Roger Clemens, future Hall of Famer, welcome to family court.

No, Roger isn’t getting divorced–in fact, former teammate Jose Canseco wrote that Clemens was very devoted and faithful to his wife Debbie during his baseball career. What I mean is this–Clemens has been accused in the Mitchell Report of using steroids. Clemens hotly denies this but throws up his hands in exasperation, repeatedly asking, “How do you prove a negative?”

Well, how do you? This is exactly the position that so many fathers are in when faced with false accusations of domestic violence or child sexual abuse in family court. How do you prove that you didn’t molest your daughter two years ago? How do you prove that you didn’t hit your wife six months ago? It’s very difficult–and very unfair for the falsely accused.

In family court, hundreds of thousands of fathers have faced the same dilemma Roger Clemens does right now, but the stakes aren’t just their reputations, but whether or not they’ll be driven out of their children’s lives. It’s a terrible place to be.

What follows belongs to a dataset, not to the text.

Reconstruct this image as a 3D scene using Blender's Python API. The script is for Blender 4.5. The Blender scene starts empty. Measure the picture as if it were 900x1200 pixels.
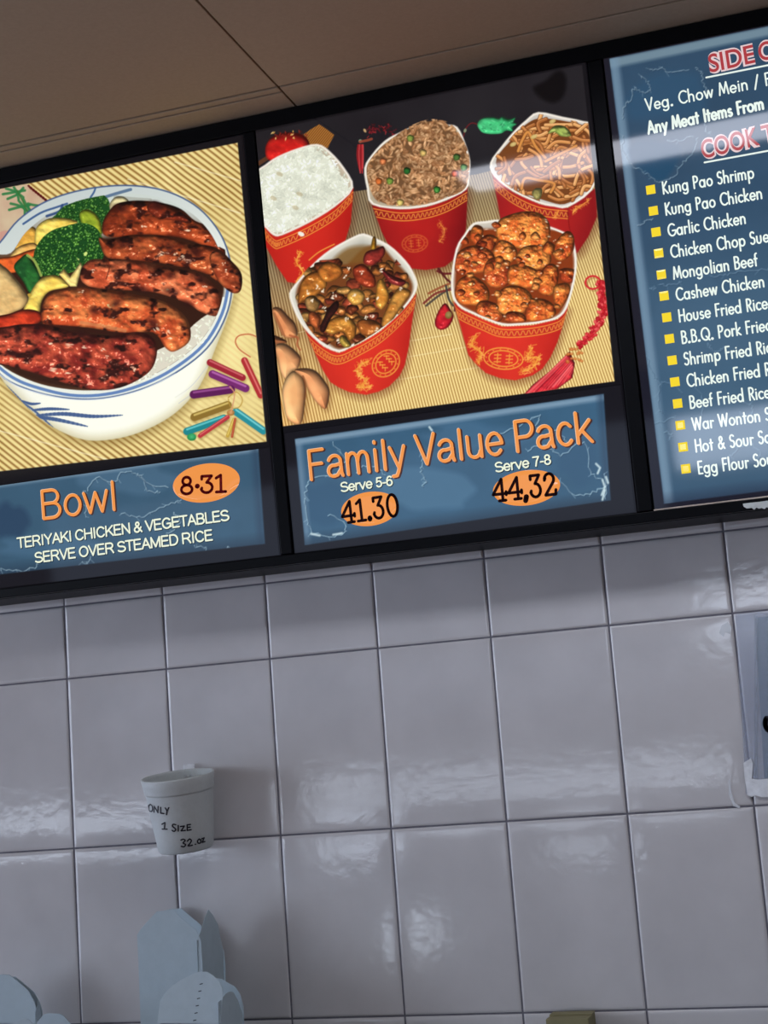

(As to the side issue of whether I think Clemens is culpable or not, I really don’t know. I hate to judge him unfairly, but just as there certainly are some men who do beat their wives despite their protestations of innocence, there were plenty of ballplayers who took steroids, and Clemens might have been one of them.

I will say this–his excellent performance in his later years is not an indicator of steroid use, and may actually be proof against it. Because of Clemens’ exceptionally high strikeout ratios, it could have been expected that he would be effective far, far longer than other pitchers.

People tend to think Clemens had some off years in Boston and then rebounded in Toronto, where he allegedly took steroids. There are a couple problems with this.

One, his best year in Toronto occurred before he is accused of talking steroids. Two, his career in Boston didn’t slide nearly as much as people thought–a lot of it was bad run support, and even in off-years he still had a lot of strikeouts. Fenway Park back then was also a hitter’s park, and it could be expected that Clemens’ performance might improve after leaving it.

Why would Clemens’ longevity indicate that he didn’t take steroids? Because steroids wreck the body over time. The steroid pattern is a sudden improvement, a few great years, then injury upon injury and an early retirement. If Clemens was taking steroids in any great measure, I’m skeptical he could have lasted as long as he did.)